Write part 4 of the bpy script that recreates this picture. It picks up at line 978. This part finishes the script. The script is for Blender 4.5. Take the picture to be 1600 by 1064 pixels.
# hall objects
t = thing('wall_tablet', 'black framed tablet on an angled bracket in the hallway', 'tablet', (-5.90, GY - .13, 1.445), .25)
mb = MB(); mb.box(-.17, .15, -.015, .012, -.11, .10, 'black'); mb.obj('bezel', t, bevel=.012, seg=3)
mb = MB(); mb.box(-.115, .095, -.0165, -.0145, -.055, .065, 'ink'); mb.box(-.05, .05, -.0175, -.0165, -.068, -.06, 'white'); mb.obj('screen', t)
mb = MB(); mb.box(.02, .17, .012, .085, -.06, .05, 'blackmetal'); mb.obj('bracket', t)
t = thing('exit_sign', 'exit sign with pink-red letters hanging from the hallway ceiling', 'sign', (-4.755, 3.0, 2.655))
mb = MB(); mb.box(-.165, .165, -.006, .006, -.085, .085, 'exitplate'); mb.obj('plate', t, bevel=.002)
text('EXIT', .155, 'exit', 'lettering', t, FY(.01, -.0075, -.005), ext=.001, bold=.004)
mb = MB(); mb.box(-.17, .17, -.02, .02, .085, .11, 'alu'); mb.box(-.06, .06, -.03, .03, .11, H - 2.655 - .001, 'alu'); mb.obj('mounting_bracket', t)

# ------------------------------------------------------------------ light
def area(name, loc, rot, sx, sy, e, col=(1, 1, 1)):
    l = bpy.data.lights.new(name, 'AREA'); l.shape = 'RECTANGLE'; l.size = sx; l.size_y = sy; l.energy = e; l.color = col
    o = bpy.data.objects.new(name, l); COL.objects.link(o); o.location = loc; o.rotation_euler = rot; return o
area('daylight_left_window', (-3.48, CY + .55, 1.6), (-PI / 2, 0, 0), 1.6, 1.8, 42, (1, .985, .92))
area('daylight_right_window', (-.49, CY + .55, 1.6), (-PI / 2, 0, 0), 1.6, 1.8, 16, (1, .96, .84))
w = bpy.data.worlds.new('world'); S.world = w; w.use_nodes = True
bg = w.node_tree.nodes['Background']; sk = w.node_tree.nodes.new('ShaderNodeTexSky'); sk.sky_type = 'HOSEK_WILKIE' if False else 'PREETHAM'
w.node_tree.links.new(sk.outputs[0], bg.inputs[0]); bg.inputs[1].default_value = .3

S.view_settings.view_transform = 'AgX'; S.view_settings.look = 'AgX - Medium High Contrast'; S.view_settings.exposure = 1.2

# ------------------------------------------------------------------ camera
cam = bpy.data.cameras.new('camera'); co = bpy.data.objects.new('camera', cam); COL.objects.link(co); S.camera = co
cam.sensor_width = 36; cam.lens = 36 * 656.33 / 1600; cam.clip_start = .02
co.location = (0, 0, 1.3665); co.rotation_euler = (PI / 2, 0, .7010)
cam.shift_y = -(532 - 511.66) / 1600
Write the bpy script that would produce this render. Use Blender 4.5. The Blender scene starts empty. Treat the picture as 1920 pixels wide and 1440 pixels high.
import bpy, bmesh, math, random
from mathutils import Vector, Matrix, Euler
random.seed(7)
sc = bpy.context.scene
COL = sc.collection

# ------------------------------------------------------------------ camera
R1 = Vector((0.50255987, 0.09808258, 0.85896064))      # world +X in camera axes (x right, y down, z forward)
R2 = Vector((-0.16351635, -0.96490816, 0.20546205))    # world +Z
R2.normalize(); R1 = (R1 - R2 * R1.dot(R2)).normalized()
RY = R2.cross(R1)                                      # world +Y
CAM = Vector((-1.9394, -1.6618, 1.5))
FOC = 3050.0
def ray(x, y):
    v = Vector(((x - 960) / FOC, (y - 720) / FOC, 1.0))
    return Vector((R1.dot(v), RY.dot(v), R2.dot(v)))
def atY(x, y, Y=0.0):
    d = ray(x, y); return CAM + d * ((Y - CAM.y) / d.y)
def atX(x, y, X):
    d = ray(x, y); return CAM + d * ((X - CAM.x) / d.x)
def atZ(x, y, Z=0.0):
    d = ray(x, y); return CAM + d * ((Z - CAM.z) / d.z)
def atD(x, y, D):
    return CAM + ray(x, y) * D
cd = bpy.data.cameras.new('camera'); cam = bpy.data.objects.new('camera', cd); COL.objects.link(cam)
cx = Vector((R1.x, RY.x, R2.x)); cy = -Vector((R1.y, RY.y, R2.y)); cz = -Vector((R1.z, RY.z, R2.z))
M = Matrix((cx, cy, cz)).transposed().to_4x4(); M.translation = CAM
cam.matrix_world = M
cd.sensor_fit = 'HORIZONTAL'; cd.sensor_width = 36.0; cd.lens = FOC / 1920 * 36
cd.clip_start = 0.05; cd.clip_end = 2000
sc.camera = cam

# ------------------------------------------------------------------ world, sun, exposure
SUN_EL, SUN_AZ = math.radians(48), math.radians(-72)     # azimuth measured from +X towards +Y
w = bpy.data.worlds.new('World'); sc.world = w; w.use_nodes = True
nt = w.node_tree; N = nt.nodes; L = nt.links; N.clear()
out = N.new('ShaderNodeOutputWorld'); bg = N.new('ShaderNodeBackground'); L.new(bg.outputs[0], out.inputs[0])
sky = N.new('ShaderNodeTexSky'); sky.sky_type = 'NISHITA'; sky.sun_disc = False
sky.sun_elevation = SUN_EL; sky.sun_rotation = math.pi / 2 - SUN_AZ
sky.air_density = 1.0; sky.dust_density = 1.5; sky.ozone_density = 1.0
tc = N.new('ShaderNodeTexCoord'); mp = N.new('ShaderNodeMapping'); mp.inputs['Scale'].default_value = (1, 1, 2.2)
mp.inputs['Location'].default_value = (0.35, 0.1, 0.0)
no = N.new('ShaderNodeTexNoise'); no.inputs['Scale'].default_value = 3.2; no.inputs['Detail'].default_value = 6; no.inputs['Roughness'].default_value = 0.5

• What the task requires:
From the entries above, copy every line where the word "pixels" shows up.

• Written reply:
Write part 4 of the bpy script that recreates this picture. It picks up at line 978. This part finishes the script. The script is for Blender 4.5. Take the picture to be 1600 by 1064 pixels.
Write the bpy script that would produce this render. Use Blender 4.5. The Blender scene starts empty. Treat the picture as 1920 pixels wide and 1440 pixels high.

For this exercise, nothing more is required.